Copied from my answer to the question What is the intuition behind the mathematical definition of convexity?; that is essentially a duplicate, so I have just flagged it as such.
The idea of convexity is is applicable in the first place to shapes or their surfaces and means bulging with no dents. This concept can be applied when the shape is a set of points in a space for which we can define a “dent”; Euclidean spaces will do. It can also apply to part of the surface with no dents.
We can think of a dent as a place where you can draw a straight line segment joining two points in the set but leaving the set somewhere along that segment. If the set is “well-behaved” and has a surface, such a segment leaves the set at some point and re-enters it another, there is a subsegment joining points on the surface. In this case, we may define convex by saying all points on such segments lie in the set.
Derived from that, a function is described as convex when the set of points above (or maybe below) of its graph is convex.
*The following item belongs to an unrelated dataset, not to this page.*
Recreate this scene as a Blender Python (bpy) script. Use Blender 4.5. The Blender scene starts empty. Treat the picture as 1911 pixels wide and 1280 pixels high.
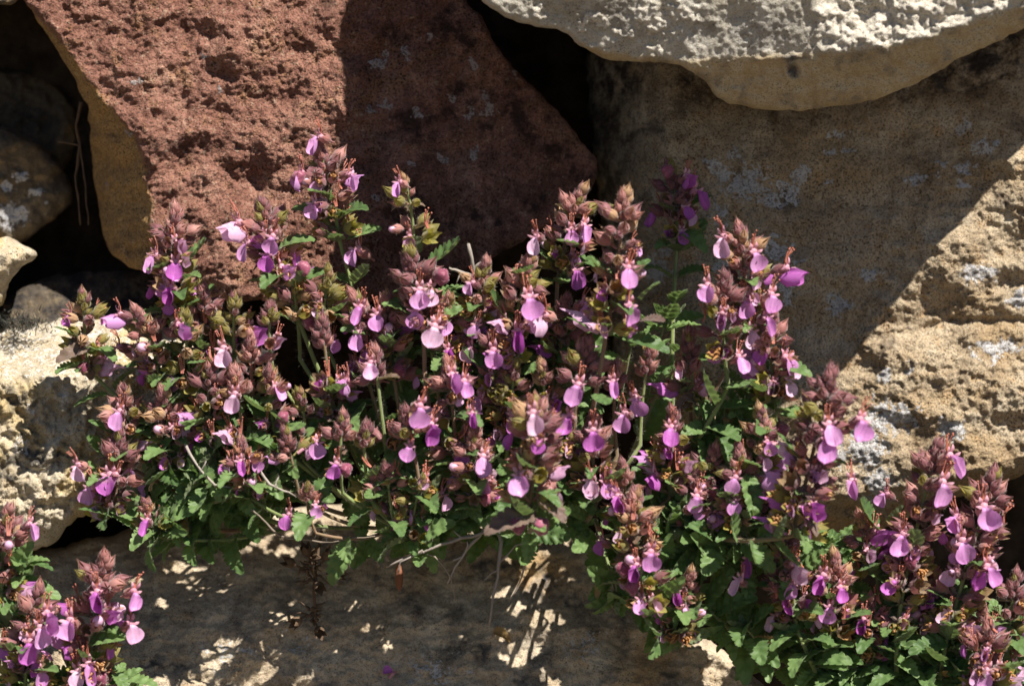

Note that a function may be convex upwards or downwards, with the unqualified form meaning “convex downwards”. Further, as in your case, we call a function convex on an interval if the set of points above the graph with $x$ in that interval is convex.
The formulation with $λ$ and $1-λ$ formalises the above definition for the case of a function, that all points on a segment between points on the graph lie in the set: one side gives the value of the function $λ$ of the way along $[x_1,x_2]$, the other, the point that far along the segment joining two points on the line; the inequality says the point on the segment is above the graph, i.e. in the set.